Back at Frieze London, Gavin Turk’s work appears on both the Almine Rech Gallery and Aurel Scheibler stands, both depicting partially open doors.  The first work is a flat neon light outline that appears to lead beyond the gallery wall like a trompe-l’oeil painting, however if you were to try to enter this space you would probably smash the work.  Meanwhile, Small Door (Olive & Grey) (2012) on the Scheibler stand is a miniature physical embodiment of a door, lodged permanently half open in a door frame.  With evidence of wear to the paintwork and physical material of the door embodied in the work, together with the panelling of the door, this clearly represents an old and frequently passed through space, yet Turk has cast this transient space, or Non-Place as Marc Augé would refer with his book available from the Koenig Books stand in the fair, in bronze so that it is fixed partially open, allowing some but not all to enter.  A life-size version of this work was installed at Snap 2012 in June at Aldeburgh Festival, Snape Maltings.
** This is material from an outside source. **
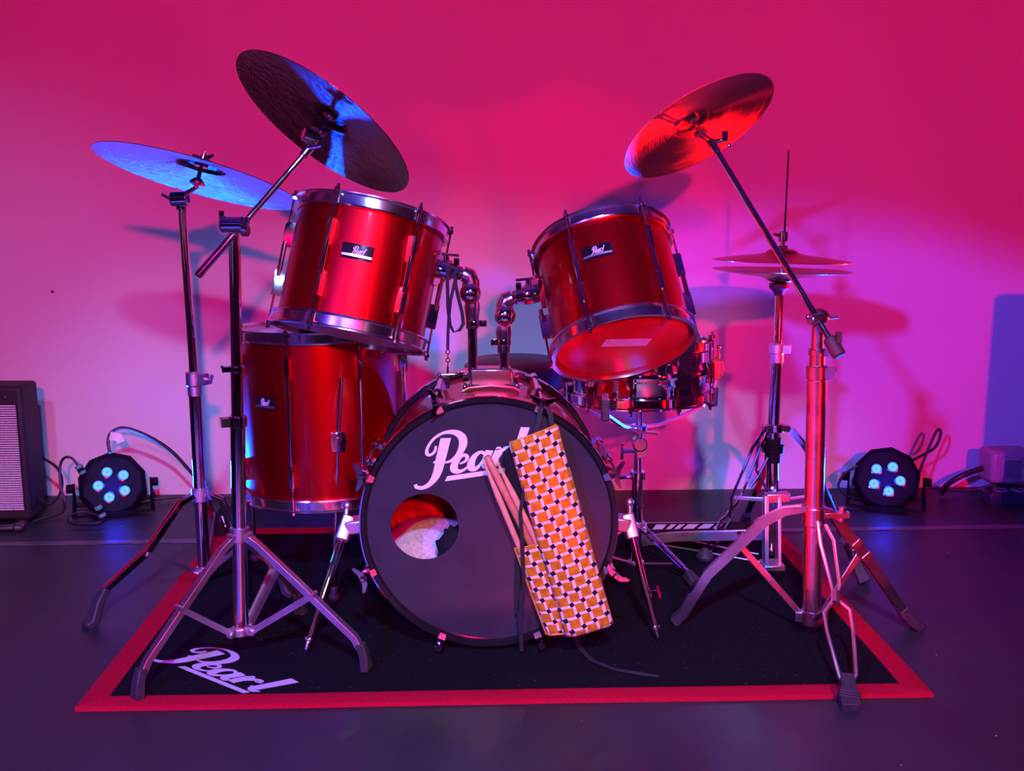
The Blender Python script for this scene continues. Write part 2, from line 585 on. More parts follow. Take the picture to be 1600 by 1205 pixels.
def fabric_mat():
    """Printed cotton: gold squares set askew in a lattice with dark diamonds at the corners on a pale ground. UV in metres."""
    m, nt, b = mat_new('gold_tile_print_cotton')
    N, Lk = nt.nodes, nt.links
    sock(b, rough=0.85, spec=0.15, sheen=0.1)
    uv = N.new('ShaderNodeUVMap')
    uv.uv_map = 'UVMap'

    def math2(op, a, c=None):
        n = N.new('ShaderNodeMath')
        n.operation = op
        for k, x in enumerate((a, c)):
            if x is None:
                continue
            if isinstance(x, (int, float)):
                n.inputs[k].default_value = x
            else:
                Lk.new(x, n.inputs[k])
        return n.outputs[0]

    def rot(u, v, deg):
        c, s = math.cos(R(deg)), math.sin(R(deg))
        return (math2('SUBTRACT', math2('MULTIPLY', u, c), math2('MULTIPLY', v, s)),
                math2('ADD', math2('MULTIPLY', u, s), math2('MULTIPLY', v, c)))

    sp = N.new('ShaderNodeSeparateXYZ')
    Lk.new(uv.outputs[0], sp.inputs[0])
    per = 0.0262
    u = math2('DIVIDE', sp.outputs[0], per)
    v = math2('DIVIDE', sp.outputs[1], per)
    a, c = rot(u, v, -13)
    fa = math2('SUBTRACT', math2('FRACT', a), 0.5)
    fc = math2('SUBTRACT', math2('FRACT', c), 0.5)
    gu, gv = rot(fa, fc, 14)
    gold = math2('LESS_THAN', math2('MAXIMUM', math2('ABSOLUTE', gu), math2('ABSOLUTE', gv)), 0.380)
    ka = math2('SUBTRACT', math2('FRACT', math2('ADD', a, 0.5)), 0.5)
    kc = math2('SUBTRACT', math2('FRACT', math2('ADD', c, 0.5)), 0.5)
    ku, kv = rot(ka, kc, -6)
    dark = math2('LESS_THAN', math2('MAXIMUM', math2('ABSOLUTE', ku), math2('ABSOLUTE', kv)), 0.178)
    n = N.new('ShaderNodeTexNoise')
    n.inputs['Scale'].default_value = 90
    n.inputs['Detail'].default_value = 4
    Lk.new(uv.outputs[0], n.inputs['Vector'])
    gr = N.new('ShaderNodeValToRGB')
    gr.color_ramp.elements[0].position, gr.color_ramp.elements[0].color = 0.32, (0.34, 0.135, 0.004, 1)
    gr.color_ramp.elements[1].position, gr.color_ramp.elements[1].color = 0.66, (0.58, 0.26, 0.010, 1)
    Lk.new(n.outputs['Fac'], gr.inputs['Fac'])
    m1 = N.new('ShaderNodeMix')
    m1.data_type = 'RGBA'
    m1.inputs['A'].default_value = (0.78, 0.62, 0.52, 1)
    Lk.new(gold, m1.inputs['Factor'])
    Lk.new(gr.outputs['Color'], m1.inputs['B'])
    m2 = N.new('ShaderNodeMix')
    m2.data_type = 'RGBA'
    m2.inputs['B'].default_value = (0.012, 0.008, 0.018, 1)
    Lk.new(dark, m2.inputs['Factor'])
    Lk.new(m1.outputs['Result'], m2.inputs['A'])
    Lk.new(m2.outputs['Result'], b.inputs['Base Color'])
    n2 = N.new('ShaderNodeTexNoise')
    n2.inputs['Scale'].default_value = 700
    Lk.new(uv.outputs[0], n2.inputs['Vector'])
    bp = N.new('ShaderNodeBump')
    bp.inputs['Strength'].default_value = 0.3
    bp.inputs['Distance'].default_value = 0.001
    Lk.new(n2.outputs['Fac'], bp.inputs['Height'])
    Lk.new(bp.outputs[0], b.inputs['Normal'])
    return m


def led_mat():
    m, nt, b = mat_new('blue_led_lens')
    sock(b, col=(0.02, 0.03, 0.1), rough=0.5, spec=0.05, emi=(0.10, 0.30, 1.0), emis=5.0)
    N, Lk = nt.nodes, nt.links
    tc = N.new('ShaderNodeTexCoord')
    ln = N.new('ShaderNodeVectorMath')
    ln.operation = 'LENGTH'
    Lk.new(tc.outputs['Object'], ln.inputs[0])
    cr = N.new('ShaderNodeValToRGB')
    e = cr.color_ramp.elements
    e[0].position, e[0].color = 0.0, (0.26, 0.70, 0.90, 1)
    e[1].position, e[1].color = 1.0, (0.05, 0.30, 1.0, 1)
    x = cr.color_ramp.elements.new(0.62)
    x.color = (0.24, 0.72, 1.0, 1)
    y = cr.color_ramp.elements.new(0.24)
    y.color = (0.12, 0.42, 0.62, 1)
    dv = N.new('ShaderNodeMath')
    dv.operation = 'DIVIDE'
    dv.inputs[1].default_value = 0.0150
    Lk.new(ln.outputs['Value'], dv.inputs[0])
    Lk.new(dv.outputs[0], cr.inputs['Fac'])
    Lk.new(cr.outputs['Color'], b.inputs['Emission Color'])
    b.inputs['Emission Strength'].default_value = 1.0
    return m


WALL, FLOOR = wall_mat(), floor_mat()
CYMBAL = cymbal_mat('cymbal_bronze', (0.62, 0.47, 0.27), 0.17)
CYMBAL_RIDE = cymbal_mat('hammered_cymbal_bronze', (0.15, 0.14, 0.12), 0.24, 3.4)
CYMBAL_CRASH = cymbal_mat('polished_cymbal_bronze', (0.34, 0.26, 0.16), 0.40, 0.15, 1.0)
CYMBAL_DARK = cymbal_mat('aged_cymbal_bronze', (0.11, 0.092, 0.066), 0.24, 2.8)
FABRIC, LED = fabric_mat(), led_mat()
HALL = simple('dim_hall_paint', (0.28, 0.27, 0.29), 0.8, nscale=3, nstr=0.1)
HALL_FLOOR = simple('dark_hall_floor', (0.05, 0.045, 0.05), 0.4, nscale=3, nstr=0.2)

# ------------------------------------------------------------------ the setting
WALL_Y, STAGE_Y, XL, XR, ZT = 3.36, -0.47, -3.0, 3.2, 3.4


def structure(name, mb, mat, parent=None, **kw):
    o = part(name, mb, mat, parent, smooth=False, **kw)
    o['kind'] = 'structure'
    return o


structure('floor', MB().box(((XL + XR) / 2, (WALL_Y + STAGE_Y) / 2, -0.05), (XR - XL, WALL_Y - STAGE_Y, 0.1)), FLOOR)
structure('wall_back', MB().box(((XL + XR) / 2, WALL_Y + 0.06, 1.4), (XR - XL, 0.12, 4.0)), WALL)
structure('wall_left', MB().box((XL - 0.06, -0.5, 1.4), (0.12, 7.9, 4.0)), HALL)
structure('wall_right', MB().box((XR + 0.06, -0.5, 1.4), (0.12, 7.9, 4.0)), HALL)
structure('wall_front', MB().box(((XL + XR) / 2, -4.5, 1.4), (XR - XL, 0.12, 4.0)), HALL)
structure('ceiling', MB().box(((XL + XR) / 2, -0.55, ZT + 0.05), (XR - XL, 7.9, 0.1)), HALL)
structure('floor_hall', MB().box(((XL + XR) / 2, (STAGE_Y - 4.45) / 2, -0.55), (XR - XL, 4.0, 0.1)), HALL_FLOOR)
structure('trim_1', MB().strip([(XL, 2.818, 0.0015), (XR, 2.948, 0.0015)], (0, 1, 0), 0.026, 0.003), DUCT)

# ------------------------------------------------------------------ lettering: the script logo on the drum head, the rug and the badges
LOGO_STROKES = [
    # stem and tail of P, bowl, tick, e, a, r, l, underline; units: P about 1.0 tall
    ([(0.455, 1.00), (0.395, 0.62), (0.34, 0.30), (0.25, 0.12), (0.13, 0.045), (0.03, 0.07), (-0.005, 0.135)], [0.17, 0.165, 0.145, 0.105, 0.08, 0.065, 0.05]),
    ([(0.30, 0.87), (0.29, 0.77), (0.225, 0.70), (0.165, 0.735), (0.17, 0.86), (0.26, 1.02), (0.42, 1.115), (0.60, 1.09), (0.715, 0.97), (0.735, 0.80), (0.67, 0.62), (0.56, 0.52), (0.46, 0.50)],
     [0.035, 0.05, 0.055, 0.06, 0.05, 0.05, 0.06, 0.10, 0.13, 0.135, 0.10, 0.06, 0.04]),
    ([(0.285, 0.555), (0.33, 0.515), (0.375, 0.53)], [0.06, 0.05, 0.03]),
    ([(0.70, 0.43), (0.79, 0.47), (0.815, 0.55), (0.755, 0.60), (0.67, 0.545), (0.615, 0.43), (0.615, 0.33), (0.675, 0.275), (0.77, 0.29), (0.85, 0.37)],
     [0.035, 0.05, 0.06, 0.065, 0.10, 0.125, 0.125, 0.09, 0.055, 0.03]),
    ([(1.10, 0.55), (1.03, 0.61), (0.94, 0.55), (0.885, 0.42), (0.895, 0.31), (0.955, 0.28), (1.03, 0.35), (1.09, 0.47)],
     [0.05, 0.06, 0.09, 0.125, 0.125, 0.09, 0.05, 0.04]),
    ([(1.17, 0.62), (1.125, 0.45), (1.11, 0.33), (1.15, 0.28), (1.225, 0.34)], [0.13, 0.125, 0.115, 0.09, 0.03]),
    ([(1.275, 0.62), (1.315, 0.62), (1.275, 0.46), (1.245, 0.28)], [0.03, 0.10, 0.125, 0.12]),
    ([(1.30, 0.42), (1.38, 0.57), (1.46, 0.60), (1.475, 0.53)], [0.04, 0.08, 0.11, 0.09]),
    ([(1.725, 0.985), (1.665, 0.72), (1.60, 0.45), (1.575, 0.32), (1.62, 0.275), (1.69, 0.33)], [0.15, 0.14, 0.13, 0.12, 0.08, 0.03]),
    ([(1.50, 0.40), (1.57, 0.30)], [0.03, 0.05]),
]
UNDERLINE = [(0.47, 0.11), (1.60, 0.11), (1.64, 0.21), (0.51, 0.21)]


def logo(M, size, lift, size_y=None):
    mb = MB()
    S = Matrix(((size, 0.2 * (size_y or size), 0, 0), (0, size_y or size, 0, 0), (0, 0, 1, 0), (0, 0, 0, 1)))
    for i, (pts, ws) in enumerate(LOGO_STROKES):
        mb.ribbon2(pts, ws, lift + i * 1e-5, M @ S, 6)
    mb.add([(x, y, lift) for x, y in UNDERLINE], [(0, 1, 2, 3)], M @ S)
    return mb


# ------------------------------------------------------------------ rug
rug = thing('drum_rug', (0.06, 2.4, 0), 'black drum rug with a red edge and a pale script logo under the whole kit', 'rug')
RX0, RX1, RY0, RY1, RB = -0.769, 0.892, 1.845, 2.955, 0.048
RUG_Z = 0.007
mb = MB()
mb.box(((RX0 + RX1) / 2, (RY0 + RY1) / 2, 0.003), (RX1 - RX0 - RB, RY1 - RY0 - RB, 0.006))
part('pile', mb, CARPET, rug, smooth=False)


def rug_edge(a, b, inward):
    a, b, inward = V(a), V(b), V(inward)
    m = MB()
    n = 24
    vs, fs = [], []
    for i in range(n + 1):
        t = i / n
        p = a.lerp(b, t)
        w = 0.0022 * noise.noise(p * 4.0)
        o = p + inward * w
        cin = RB * t if False else 0
        ins = o + inward * RB + (b - a).normalized() * (RB * (1 - 2 * t) if n else 0)
        lift = 0.0015 + 0.0015 * noise.noise(p * 6.0 + V((3, 1, 0)))
        vs += [o, o + V((0, 0, 0.0065 + lift)), o.lerp(ins, 0.12) + V((0, 0, 0.0085 + lift)), ins + V((0, 0, 0.0072)), ins]
    for i in range(n):
        for k in range(4):
            fs.append((i * 5 + k, i * 5 + 5 + k, i * 5 + 6 + k, i * 5 + 1 + k))
    return m.add(vs, fs)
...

Small Door (Olive & Grey) (2012) by Gavin Turk

Finally, a door cast by Rachel Whiteread leans against the wall in the Galleria Lorcan O’Neill stand at Frieze, much like Joseph Kosuth’s Any 2m Square of Glass Leant Against Any Wall passed somewhere else in the fair.  This is again solid and impassable, yet the fact it is leant against the wall perhaps suggests it has been forcibly removed from its frame and that where it previously stood can now be passed.  It is also similarly transparent.

Door by Rachel Whiteread

Meanwhile Andreas Lolis’ Untitled series (2011-12) on The Breeder stand reminds of Whiteread’s Turbine Hall commission at Tate Modern, Embankment (2005), but where Whiteread cast the insides of cardboard boxes in plastic, Lolis has created the entire forms of a series of often distressed cardboard boxes from marble, plus one contains a marble scroll, contents unknown.  This is the opposite action to Meekyoung Shin’s work, previously discussed in the articles A Return to Classicism and All That Glitters Isn’t Necessarily Gold.  Where Shin made sculptures out of ephemeral soap, Lolis has transformed the ready to be disposed of, lightweight, protective cardboard packaging into something permanent, hard, heavy and not easily transported, in opposition to the objects’ function.  Hence Lolis has created something like a tombstone or mausoleum to the objects as sacrificial forms, disposed of in their thousands like an act of genocide.  Turk has also cast cardboard boxes (and rubbish bags) in Bronze, however his works Brillo (III) (2001) and Box (2002) are of new boxes, designed to be indistinguishable from the real thing, whereas Lolis’ works are more like death masks of boxes ready to be disposed of.  Due to the lack of graining in the material and the impressive amount of detail in the ridging of corrugation, torn edges and thin structure, with potential for disaster during construction, it feels as though Lolis’ works, like Whiteread’s and Turk’s work, must be cast, but in this case using marble powder and resin.  However I am informed that they are in fact carved from solid blocks of Moroccan and Dionysian marble.

Untitled by Andreas Lolis

Untitled by Andreas Lolis

Whether you like it or not, the Frieze Art Fair provides a glimpse upon the art world, as I believe these works demonstrate observations to look beyond.

Frieze London is in Regent’s Park until 14th October 2012.
Sunday is at Ambica P3, University of Westminster, 35 Marylebone Road, London NW1 5LS until 14th October 2012.
Liam Gillick has a solo exhibition at Maureen Paley, 21 Herald Street, London E2 6JT until 18th November 2012.